Scene script records
════════════════════

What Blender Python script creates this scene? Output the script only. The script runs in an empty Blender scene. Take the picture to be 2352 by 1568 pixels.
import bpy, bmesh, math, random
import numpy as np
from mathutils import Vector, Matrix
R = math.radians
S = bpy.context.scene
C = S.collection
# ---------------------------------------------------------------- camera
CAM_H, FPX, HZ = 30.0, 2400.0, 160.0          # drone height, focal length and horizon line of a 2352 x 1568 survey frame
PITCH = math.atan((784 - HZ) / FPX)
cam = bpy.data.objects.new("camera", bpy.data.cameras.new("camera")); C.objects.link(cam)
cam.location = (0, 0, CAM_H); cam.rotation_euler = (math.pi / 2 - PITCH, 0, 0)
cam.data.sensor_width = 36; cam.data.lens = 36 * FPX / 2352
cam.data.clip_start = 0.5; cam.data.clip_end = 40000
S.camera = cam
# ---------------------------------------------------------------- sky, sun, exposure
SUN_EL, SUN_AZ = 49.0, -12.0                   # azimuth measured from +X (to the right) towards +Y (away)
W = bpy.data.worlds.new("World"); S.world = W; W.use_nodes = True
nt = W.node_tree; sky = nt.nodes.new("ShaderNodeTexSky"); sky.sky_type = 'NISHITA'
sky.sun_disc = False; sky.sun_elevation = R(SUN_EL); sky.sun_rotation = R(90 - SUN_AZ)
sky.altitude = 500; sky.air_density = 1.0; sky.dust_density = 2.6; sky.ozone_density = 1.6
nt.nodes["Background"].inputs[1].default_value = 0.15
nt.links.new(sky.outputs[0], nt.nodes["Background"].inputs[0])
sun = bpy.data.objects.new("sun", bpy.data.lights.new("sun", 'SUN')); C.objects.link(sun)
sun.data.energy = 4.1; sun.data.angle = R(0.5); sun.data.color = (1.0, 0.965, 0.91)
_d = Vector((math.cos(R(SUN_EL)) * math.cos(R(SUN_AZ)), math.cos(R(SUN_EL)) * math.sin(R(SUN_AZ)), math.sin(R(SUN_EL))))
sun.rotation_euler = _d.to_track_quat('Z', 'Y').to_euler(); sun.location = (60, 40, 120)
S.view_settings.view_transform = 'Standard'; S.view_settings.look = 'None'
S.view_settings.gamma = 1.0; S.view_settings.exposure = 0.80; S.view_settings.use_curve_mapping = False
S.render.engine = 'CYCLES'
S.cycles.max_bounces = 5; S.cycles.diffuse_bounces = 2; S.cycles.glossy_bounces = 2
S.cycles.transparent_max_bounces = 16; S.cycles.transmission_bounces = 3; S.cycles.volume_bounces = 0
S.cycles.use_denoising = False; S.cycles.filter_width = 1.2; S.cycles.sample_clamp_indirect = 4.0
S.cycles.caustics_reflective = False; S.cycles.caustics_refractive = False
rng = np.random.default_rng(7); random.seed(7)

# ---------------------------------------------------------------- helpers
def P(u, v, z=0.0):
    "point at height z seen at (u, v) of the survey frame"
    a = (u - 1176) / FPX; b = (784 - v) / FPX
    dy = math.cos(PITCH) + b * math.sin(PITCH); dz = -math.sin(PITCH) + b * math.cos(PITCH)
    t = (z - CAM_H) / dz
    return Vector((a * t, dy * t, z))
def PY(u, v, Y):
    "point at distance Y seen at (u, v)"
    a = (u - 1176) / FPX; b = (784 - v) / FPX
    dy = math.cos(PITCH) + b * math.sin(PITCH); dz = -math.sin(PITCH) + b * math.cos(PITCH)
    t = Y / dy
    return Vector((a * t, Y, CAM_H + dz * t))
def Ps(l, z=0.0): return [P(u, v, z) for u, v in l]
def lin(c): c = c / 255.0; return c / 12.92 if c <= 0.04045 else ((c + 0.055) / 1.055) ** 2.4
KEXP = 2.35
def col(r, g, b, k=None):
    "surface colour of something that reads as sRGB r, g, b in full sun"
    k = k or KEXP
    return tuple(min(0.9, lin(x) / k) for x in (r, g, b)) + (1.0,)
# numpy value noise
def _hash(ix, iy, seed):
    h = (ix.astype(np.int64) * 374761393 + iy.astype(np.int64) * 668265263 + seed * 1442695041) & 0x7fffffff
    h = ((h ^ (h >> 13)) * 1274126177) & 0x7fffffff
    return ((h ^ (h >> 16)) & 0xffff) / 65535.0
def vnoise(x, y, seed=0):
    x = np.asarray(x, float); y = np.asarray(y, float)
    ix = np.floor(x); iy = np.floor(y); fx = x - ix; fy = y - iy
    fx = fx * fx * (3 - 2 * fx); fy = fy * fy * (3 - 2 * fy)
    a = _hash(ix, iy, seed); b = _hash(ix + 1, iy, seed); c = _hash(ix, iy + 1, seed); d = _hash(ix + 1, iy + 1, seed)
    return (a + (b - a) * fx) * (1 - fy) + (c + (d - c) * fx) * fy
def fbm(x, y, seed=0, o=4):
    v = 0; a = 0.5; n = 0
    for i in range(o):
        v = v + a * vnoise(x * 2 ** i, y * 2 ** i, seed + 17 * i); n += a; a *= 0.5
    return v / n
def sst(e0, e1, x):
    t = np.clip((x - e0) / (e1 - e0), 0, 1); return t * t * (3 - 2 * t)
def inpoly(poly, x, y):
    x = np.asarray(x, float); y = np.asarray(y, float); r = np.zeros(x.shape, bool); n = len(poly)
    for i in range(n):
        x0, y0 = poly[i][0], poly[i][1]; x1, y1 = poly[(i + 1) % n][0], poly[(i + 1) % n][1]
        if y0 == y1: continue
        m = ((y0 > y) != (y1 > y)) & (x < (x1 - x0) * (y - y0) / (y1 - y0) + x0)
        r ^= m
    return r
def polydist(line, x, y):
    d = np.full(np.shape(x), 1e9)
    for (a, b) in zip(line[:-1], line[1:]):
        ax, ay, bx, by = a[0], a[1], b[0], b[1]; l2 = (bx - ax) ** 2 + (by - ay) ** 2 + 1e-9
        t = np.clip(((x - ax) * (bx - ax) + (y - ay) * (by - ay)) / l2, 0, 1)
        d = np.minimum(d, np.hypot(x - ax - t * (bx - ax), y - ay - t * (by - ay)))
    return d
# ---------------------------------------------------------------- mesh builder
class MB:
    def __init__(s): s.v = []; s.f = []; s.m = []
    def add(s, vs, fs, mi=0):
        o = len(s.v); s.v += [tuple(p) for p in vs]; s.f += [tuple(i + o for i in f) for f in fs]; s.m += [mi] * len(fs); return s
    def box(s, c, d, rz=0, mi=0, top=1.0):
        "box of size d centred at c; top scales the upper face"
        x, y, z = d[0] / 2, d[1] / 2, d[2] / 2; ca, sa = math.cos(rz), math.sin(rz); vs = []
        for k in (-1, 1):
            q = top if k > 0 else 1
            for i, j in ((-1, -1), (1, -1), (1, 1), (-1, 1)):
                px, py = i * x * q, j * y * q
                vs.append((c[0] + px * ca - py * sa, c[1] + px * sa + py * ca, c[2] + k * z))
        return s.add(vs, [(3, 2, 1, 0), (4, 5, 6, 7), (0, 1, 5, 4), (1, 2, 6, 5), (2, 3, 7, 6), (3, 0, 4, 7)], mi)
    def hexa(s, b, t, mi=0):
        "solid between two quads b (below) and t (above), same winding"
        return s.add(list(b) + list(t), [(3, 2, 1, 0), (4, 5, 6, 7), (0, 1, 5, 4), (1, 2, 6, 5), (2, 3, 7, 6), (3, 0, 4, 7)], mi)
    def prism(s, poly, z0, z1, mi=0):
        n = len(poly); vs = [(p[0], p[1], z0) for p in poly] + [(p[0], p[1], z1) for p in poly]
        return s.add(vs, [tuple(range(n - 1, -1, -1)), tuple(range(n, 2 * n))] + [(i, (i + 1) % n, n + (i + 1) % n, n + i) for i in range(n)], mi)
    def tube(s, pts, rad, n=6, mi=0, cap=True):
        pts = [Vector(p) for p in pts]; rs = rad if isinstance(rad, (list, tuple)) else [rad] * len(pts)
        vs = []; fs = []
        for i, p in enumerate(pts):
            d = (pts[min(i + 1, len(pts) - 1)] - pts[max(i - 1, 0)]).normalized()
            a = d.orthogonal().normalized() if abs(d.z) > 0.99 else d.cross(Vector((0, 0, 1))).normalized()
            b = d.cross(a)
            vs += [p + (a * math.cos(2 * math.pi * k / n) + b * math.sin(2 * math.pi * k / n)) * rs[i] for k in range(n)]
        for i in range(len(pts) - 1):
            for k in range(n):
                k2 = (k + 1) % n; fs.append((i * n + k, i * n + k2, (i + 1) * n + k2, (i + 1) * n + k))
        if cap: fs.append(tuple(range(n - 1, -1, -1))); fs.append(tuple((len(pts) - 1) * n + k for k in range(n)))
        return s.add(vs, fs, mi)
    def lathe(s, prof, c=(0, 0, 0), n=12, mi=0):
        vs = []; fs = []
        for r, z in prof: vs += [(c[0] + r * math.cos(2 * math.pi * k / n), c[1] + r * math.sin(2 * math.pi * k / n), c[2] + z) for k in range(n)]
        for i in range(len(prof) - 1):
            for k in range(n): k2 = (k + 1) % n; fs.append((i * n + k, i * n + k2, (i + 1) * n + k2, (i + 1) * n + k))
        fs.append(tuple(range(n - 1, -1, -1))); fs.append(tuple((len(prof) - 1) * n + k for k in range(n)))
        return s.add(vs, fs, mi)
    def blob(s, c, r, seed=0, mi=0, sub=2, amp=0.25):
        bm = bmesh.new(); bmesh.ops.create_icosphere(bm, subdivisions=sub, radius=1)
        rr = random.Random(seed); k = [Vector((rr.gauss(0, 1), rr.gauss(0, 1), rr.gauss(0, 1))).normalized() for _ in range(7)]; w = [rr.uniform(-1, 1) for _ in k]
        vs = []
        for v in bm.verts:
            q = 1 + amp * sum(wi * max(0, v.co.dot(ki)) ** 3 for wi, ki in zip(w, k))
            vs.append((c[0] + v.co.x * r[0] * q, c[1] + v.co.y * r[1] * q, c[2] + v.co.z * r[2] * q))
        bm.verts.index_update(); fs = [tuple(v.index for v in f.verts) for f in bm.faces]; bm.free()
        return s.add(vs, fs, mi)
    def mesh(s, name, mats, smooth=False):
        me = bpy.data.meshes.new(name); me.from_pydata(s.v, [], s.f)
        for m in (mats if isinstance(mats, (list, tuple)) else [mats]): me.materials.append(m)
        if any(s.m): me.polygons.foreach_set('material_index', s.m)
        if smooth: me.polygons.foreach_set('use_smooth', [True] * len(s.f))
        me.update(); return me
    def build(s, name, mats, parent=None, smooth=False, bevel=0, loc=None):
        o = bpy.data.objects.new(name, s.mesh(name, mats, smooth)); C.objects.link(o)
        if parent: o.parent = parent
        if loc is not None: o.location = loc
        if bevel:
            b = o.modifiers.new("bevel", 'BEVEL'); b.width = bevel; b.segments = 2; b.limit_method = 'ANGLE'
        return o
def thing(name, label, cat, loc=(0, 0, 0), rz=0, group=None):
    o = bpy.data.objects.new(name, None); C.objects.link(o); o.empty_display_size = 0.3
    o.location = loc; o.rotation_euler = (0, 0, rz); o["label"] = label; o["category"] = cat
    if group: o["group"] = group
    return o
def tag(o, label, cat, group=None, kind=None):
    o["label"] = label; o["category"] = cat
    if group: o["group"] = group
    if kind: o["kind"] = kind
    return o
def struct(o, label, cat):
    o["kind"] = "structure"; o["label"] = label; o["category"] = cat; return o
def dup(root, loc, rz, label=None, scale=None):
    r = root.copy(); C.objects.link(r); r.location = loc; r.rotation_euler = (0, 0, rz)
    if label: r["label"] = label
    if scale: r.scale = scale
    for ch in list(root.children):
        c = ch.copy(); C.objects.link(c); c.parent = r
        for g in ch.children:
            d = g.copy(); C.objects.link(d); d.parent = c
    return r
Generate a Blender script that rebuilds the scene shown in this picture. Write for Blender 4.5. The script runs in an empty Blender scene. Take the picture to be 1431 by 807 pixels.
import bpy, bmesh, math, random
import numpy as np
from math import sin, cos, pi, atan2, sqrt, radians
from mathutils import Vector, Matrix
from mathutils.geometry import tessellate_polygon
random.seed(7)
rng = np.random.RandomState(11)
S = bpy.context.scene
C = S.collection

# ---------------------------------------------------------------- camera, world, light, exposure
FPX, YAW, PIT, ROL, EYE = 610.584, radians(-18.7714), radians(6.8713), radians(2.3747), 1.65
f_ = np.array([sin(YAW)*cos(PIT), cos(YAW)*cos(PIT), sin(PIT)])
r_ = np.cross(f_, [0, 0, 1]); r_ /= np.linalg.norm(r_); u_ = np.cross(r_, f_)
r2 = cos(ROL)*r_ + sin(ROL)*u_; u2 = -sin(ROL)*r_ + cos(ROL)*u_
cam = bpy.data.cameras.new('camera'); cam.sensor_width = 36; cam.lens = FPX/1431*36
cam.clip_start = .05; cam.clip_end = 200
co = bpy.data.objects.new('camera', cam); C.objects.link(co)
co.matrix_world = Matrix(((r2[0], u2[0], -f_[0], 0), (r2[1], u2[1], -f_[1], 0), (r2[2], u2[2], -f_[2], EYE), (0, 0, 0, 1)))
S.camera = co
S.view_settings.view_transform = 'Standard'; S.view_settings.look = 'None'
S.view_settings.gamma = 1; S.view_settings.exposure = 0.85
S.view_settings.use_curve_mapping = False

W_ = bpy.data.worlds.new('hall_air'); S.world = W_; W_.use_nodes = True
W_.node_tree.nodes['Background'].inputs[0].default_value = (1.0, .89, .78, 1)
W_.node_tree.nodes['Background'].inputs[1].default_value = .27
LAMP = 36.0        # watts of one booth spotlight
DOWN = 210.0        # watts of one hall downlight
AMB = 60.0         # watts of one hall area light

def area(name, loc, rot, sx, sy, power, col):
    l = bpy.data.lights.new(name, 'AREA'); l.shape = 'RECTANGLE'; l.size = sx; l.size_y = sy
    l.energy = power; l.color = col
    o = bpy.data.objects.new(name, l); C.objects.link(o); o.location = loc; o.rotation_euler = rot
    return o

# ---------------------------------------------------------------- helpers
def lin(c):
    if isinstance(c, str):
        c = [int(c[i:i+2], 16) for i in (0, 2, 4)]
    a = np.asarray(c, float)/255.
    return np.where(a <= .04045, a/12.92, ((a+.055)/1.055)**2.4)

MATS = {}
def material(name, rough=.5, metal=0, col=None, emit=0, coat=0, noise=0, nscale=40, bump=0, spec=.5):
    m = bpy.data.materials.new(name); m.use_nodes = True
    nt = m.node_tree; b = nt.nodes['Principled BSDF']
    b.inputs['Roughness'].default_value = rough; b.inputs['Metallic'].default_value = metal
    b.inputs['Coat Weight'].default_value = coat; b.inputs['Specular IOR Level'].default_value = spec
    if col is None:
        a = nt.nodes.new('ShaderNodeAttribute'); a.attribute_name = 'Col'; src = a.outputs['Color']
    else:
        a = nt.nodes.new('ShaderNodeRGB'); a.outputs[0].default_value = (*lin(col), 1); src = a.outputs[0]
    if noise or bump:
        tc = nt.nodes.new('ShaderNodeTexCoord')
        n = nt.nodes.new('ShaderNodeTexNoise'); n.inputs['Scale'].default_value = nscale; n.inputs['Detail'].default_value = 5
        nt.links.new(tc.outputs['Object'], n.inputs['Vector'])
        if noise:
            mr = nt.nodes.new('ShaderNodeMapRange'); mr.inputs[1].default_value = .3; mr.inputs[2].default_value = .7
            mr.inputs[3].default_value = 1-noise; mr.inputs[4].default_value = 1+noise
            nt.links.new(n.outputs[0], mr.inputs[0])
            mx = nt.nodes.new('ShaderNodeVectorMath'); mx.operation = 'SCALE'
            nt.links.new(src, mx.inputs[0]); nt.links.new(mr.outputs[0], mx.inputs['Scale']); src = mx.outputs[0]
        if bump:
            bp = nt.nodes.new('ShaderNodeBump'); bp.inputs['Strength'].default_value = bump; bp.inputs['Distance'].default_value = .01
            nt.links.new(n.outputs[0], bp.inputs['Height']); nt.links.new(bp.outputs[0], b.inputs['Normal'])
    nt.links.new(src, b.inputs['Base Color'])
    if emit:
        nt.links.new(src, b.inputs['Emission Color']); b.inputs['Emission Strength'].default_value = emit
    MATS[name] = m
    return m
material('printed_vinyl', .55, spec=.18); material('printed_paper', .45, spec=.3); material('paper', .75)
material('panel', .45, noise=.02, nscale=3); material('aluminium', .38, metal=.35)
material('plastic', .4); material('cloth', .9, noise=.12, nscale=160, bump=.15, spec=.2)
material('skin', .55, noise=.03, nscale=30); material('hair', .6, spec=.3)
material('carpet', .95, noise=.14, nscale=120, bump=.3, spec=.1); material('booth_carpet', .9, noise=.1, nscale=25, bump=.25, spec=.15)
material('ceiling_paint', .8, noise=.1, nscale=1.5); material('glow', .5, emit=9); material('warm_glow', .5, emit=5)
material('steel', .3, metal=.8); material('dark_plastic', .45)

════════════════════

Challenge:
Scan the lines for the string "runs". Copy out each line that matches.

Solution for this exercise:
What Blender Python script creates this scene? Output the script only. The script runs in an empty Blender scene. Take the picture to be 2352 by 1568 pixels.
Generate a Blender script that rebuilds the scene shown in this picture. Write for Blender 4.5. The script runs in an empty Blender scene. Take the picture to be 1431 by 807 pixels.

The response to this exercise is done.